**Stored items from a collection**:
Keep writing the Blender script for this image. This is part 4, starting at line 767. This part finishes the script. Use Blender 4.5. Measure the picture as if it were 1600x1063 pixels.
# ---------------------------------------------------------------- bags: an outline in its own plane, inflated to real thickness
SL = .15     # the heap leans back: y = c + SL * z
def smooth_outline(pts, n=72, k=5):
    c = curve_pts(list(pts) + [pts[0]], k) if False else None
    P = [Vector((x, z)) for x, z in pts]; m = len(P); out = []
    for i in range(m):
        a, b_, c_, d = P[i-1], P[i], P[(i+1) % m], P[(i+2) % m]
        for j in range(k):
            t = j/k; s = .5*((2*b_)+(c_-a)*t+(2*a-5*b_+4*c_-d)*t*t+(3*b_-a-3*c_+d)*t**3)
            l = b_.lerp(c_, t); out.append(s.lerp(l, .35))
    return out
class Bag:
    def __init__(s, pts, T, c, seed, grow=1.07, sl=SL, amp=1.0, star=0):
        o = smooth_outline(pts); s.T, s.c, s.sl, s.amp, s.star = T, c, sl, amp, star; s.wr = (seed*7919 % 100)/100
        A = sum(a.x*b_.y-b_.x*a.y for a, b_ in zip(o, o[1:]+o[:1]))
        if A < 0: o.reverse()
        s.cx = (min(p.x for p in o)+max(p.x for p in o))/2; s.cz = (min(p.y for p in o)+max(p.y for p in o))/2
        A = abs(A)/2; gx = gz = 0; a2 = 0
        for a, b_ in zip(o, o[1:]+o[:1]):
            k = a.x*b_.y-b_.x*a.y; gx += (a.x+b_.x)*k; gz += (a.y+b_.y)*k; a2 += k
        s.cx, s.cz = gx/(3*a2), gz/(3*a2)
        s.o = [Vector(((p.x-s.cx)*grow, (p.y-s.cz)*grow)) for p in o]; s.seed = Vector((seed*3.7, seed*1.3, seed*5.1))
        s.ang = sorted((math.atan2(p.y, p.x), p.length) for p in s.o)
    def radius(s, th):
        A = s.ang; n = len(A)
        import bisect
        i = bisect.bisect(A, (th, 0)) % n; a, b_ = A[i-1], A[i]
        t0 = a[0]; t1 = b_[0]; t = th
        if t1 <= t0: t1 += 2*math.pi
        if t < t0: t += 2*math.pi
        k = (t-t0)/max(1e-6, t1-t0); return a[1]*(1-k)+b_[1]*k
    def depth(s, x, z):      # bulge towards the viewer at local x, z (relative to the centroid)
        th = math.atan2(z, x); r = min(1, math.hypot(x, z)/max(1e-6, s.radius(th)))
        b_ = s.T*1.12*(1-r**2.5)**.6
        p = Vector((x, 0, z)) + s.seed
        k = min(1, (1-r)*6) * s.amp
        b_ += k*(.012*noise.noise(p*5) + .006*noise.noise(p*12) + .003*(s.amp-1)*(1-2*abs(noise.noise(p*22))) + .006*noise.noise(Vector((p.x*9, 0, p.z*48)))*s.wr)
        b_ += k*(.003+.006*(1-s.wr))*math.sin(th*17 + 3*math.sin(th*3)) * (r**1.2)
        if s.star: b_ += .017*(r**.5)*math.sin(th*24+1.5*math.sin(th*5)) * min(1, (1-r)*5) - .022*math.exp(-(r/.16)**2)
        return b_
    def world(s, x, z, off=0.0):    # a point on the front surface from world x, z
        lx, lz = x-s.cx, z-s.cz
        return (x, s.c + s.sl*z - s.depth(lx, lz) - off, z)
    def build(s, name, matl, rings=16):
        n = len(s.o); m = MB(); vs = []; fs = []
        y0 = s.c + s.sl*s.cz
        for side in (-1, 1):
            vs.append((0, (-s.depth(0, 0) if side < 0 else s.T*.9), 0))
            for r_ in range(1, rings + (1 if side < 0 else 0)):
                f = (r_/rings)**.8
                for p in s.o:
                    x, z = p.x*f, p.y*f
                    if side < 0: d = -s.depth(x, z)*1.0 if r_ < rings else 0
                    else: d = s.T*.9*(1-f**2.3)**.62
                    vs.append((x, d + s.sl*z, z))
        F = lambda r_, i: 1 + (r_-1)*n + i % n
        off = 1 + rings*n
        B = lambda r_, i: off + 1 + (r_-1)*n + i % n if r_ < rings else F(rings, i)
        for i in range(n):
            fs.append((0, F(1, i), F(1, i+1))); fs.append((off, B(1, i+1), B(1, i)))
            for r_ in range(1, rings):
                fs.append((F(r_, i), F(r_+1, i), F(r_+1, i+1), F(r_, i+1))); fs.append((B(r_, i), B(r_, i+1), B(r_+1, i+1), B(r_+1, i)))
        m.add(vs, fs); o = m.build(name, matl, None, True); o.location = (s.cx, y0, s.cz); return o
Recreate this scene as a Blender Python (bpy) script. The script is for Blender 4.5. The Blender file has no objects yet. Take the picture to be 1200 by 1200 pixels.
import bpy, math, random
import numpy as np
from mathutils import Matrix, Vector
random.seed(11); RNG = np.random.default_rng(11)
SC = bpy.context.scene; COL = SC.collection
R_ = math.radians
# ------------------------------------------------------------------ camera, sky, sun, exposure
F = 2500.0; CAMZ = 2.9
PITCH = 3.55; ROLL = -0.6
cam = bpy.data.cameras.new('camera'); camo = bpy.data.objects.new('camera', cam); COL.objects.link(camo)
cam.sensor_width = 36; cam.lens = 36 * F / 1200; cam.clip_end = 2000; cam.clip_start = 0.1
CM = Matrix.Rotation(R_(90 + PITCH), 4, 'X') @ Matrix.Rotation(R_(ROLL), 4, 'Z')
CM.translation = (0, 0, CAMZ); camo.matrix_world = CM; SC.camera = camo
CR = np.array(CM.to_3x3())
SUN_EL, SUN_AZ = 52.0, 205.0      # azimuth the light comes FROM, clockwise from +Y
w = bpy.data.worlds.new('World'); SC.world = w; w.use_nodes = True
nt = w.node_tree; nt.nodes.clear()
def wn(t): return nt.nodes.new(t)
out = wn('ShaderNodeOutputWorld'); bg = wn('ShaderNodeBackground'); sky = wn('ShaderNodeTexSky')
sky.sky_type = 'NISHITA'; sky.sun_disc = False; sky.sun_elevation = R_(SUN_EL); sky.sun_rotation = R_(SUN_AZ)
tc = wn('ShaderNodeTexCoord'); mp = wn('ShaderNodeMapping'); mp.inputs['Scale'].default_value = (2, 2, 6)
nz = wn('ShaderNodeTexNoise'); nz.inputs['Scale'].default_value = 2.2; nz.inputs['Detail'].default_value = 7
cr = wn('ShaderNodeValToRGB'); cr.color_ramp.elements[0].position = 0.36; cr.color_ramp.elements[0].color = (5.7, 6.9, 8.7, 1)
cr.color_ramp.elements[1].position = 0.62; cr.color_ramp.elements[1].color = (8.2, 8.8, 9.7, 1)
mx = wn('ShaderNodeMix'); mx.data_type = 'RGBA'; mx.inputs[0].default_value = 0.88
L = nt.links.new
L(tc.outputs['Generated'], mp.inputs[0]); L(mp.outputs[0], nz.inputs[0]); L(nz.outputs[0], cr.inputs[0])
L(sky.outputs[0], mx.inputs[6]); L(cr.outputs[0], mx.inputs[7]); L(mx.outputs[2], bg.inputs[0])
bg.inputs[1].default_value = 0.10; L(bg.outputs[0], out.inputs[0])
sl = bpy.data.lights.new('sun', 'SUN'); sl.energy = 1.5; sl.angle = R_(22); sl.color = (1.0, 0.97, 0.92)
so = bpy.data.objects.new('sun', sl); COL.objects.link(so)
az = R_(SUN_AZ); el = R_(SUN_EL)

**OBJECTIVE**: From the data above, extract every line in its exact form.

**COMPLETE RESPONSE**:
Keep writing the Blender script for this image. This is part 4, starting at line 767. This part finishes the script. Use Blender 4.5. Measure the picture as if it were 1600x1063 pixels.
# ---------------------------------------------------------------- bags: an outline in its own plane, inflated to real thickness
SL = .15     # the heap leans back: y = c + SL * z
def smooth_outline(pts, n=72, k=5):
    c = curve_pts(list(pts) + [pts[0]], k) if False else None
    P = [Vector((x, z)) for x, z in pts]; m = len(P); out = []
    for i in range(m):
        a, b_, c_, d = P[i-1], P[i], P[(i+1) % m], P[(i+2) % m]
        for j in range(k):
            t = j/k; s = .5*((2*b_)+(c_-a)*t+(2*a-5*b_+4*c_-d)*t*t+(3*b_-a-3*c_+d)*t**3)
            l = b_.lerp(c_, t); out.append(s.lerp(l, .35))
    return out
class Bag:
    def __init__(s, pts, T, c, seed, grow=1.07, sl=SL, amp=1.0, star=0):
        o = smooth_outline(pts); s.T, s.c, s.sl, s.amp, s.star = T, c, sl, amp, star; s.wr = (seed*7919 % 100)/100
        A = sum(a.x*b_.y-b_.x*a.y for a, b_ in zip(o, o[1:]+o[:1]))
        if A < 0: o.reverse()
        s.cx = (min(p.x for p in o)+max(p.x for p in o))/2; s.cz = (min(p.y for p in o)+max(p.y for p in o))/2
        A = abs(A)/2; gx = gz = 0; a2 = 0
        for a, b_ in zip(o, o[1:]+o[:1]):
            k = a.x*b_.y-b_.x*a.y; gx += (a.x+b_.x)*k; gz += (a.y+b_.y)*k; a2 += k
        s.cx, s.cz = gx/(3*a2), gz/(3*a2)
        s.o = [Vector(((p.x-s.cx)*grow, (p.y-s.cz)*grow)) for p in o]; s.seed = Vector((seed*3.7, seed*1.3, seed*5.1))
        s.ang = sorted((math.atan2(p.y, p.x), p.length) for p in s.o)
    def radius(s, th):
        A = s.ang; n = len(A)
        import bisect
        i = bisect.bisect(A, (th, 0)) % n; a, b_ = A[i-1], A[i]
        t0 = a[0]; t1 = b_[0]; t = th
        if t1 <= t0: t1 += 2*math.pi
        if t < t0: t += 2*math.pi
        k = (t-t0)/max(1e-6, t1-t0); return a[1]*(1-k)+b_[1]*k
    def depth(s, x, z):      # bulge towards the viewer at local x, z (relative to the centroid)
        th = math.atan2(z, x); r = min(1, math.hypot(x, z)/max(1e-6, s.radius(th)))
        b_ = s.T*1.12*(1-r**2.5)**.6
        p = Vector((x, 0, z)) + s.seed
        k = min(1, (1-r)*6) * s.amp
        b_ += k*(.012*noise.noise(p*5) + .006*noise.noise(p*12) + .003*(s.amp-1)*(1-2*abs(noise.noise(p*22))) + .006*noise.noise(Vector((p.x*9, 0, p.z*48)))*s.wr)
        b_ += k*(.003+.006*(1-s.wr))*math.sin(th*17 + 3*math.sin(th*3)) * (r**1.2)
        if s.star: b_ += .017*(r**.5)*math.sin(th*24+1.5*math.sin(th*5)) * min(1, (1-r)*5) - .022*math.exp(-(r/.16)**2)
        return b_
    def world(s, x, z, off=0.0):    # a point on the front surface from world x, z
        lx, lz = x-s.cx, z-s.cz
        return (x, s.c + s.sl*z - s.depth(lx, lz) - off, z)
    def build(s, name, matl, rings=16):
        n = len(s.o); m = MB(); vs = []; fs = []
        y0 = s.c + s.sl*s.cz
        for side in (-1, 1):
            vs.append((0, (-s.depth(0, 0) if side < 0 else s.T*.9), 0))
            for r_ in range(1, rings + (1 if side < 0 else 0)):
                f = (r_/rings)**.8
                for p in s.o:
                    x, z = p.x*f, p.y*f
                    if side < 0: d = -s.depth(x, z)*1.0 if r_ < rings else 0
                    else: d = s.T*.9*(1-f**2.3)**.62
                    vs.append((x, d + s.sl*z, z))
        F = lambda r_, i: 1 + (r_-1)*n + i % n
        off = 1 + rings*n
        B = lambda r_, i: off + 1 + (r_-1)*n + i % n if r_ < rings else F(rings, i)
        for i in range(n):
            fs.append((0, F(1, i), F(1, i+1))); fs.append((off, B(1, i+1), B(1, i)))
            for r_ in range(1, rings):
                fs.append((F(r_, i), F(r_+1, i), F(r_+1, i+1), F(r_, i+1))); fs.append((B(r_, i), B(r_, i+1), B(r_+1, i+1), B(r_+1, i)))
        m.add(vs, fs); o = m.build(name, matl, None, True); o.location = (s.cx, y0, s.cz); return o
Recreate this scene as a Blender Python (bpy) script. The script is for Blender 4.5. The Blender file has no objects yet. Take the picture to be 1200 by 1200 pixels.
import bpy, math, random
import numpy as np
from mathutils import Matrix, Vector
random.seed(11); RNG = np.random.default_rng(11)
SC = bpy.context.scene; COL = SC.collection
R_ = math.radians
# ------------------------------------------------------------------ camera, sky, sun, exposure
F = 2500.0; CAMZ = 2.9
PITCH = 3.55; ROLL = -0.6
cam = bpy.data.cameras.new('camera'); camo = bpy.data.objects.new('camera', cam); COL.objects.link(camo)
cam.sensor_width = 36; cam.lens = 36 * F / 1200; cam.clip_end = 2000; cam.clip_start = 0.1
CM = Matrix.Rotation(R_(90 + PITCH), 4, 'X') @ Matrix.Rotation(R_(ROLL), 4, 'Z')
CM.translation = (0, 0, CAMZ); camo.matrix_world = CM; SC.camera = camo
CR = np.array(CM.to_3x3())
SUN_EL, SUN_AZ = 52.0, 205.0      # azimuth the light comes FROM, clockwise from +Y
w = bpy.data.worlds.new('World'); SC.world = w; w.use_nodes = True
nt = w.node_tree; nt.nodes.clear()
def wn(t): return nt.nodes.new(t)
out = wn('ShaderNodeOutputWorld'); bg = wn('ShaderNodeBackground'); sky = wn('ShaderNodeTexSky')
sky.sky_type = 'NISHITA'; sky.sun_disc = False; sky.sun_elevation = R_(SUN_EL); sky.sun_rotation = R_(SUN_AZ)
tc = wn('ShaderNodeTexCoord'); mp = wn('ShaderNodeMapping'); mp.inputs['Scale'].default_value = (2, 2, 6)
nz = wn('ShaderNodeTexNoise'); nz.inputs['Scale'].default_value = 2.2; nz.inputs['Detail'].default_value = 7
cr = wn('ShaderNodeValToRGB'); cr.color_ramp.elements[0].position = 0.36; cr.color_ramp.elements[0].color = (5.7, 6.9, 8.7, 1)
cr.color_ramp.elements[1].position = 0.62; cr.color_ramp.elements[1].color = (8.2, 8.8, 9.7, 1)
mx = wn('ShaderNodeMix'); mx.data_type = 'RGBA'; mx.inputs[0].default_value = 0.88
L = nt.links.new
L(tc.outputs['Generated'], mp.inputs[0]); L(mp.outputs[0], nz.inputs[0]); L(nz.outputs[0], cr.inputs[0])
L(sky.outputs[0], mx.inputs[6]); L(cr.outputs[0], mx.inputs[7]); L(mx.outputs[2], bg.inputs[0])
bg.inputs[1].default_value = 0.10; L(bg.outputs[0], out.inputs[0])
sl = bpy.data.lights.new('sun', 'SUN'); sl.energy = 1.5; sl.angle = R_(22); sl.color = (1.0, 0.97, 0.92)
so = bpy.data.objects.new('sun', sl); COL.objects.link(so)
az = R_(SUN_AZ); el = R_(SUN_EL)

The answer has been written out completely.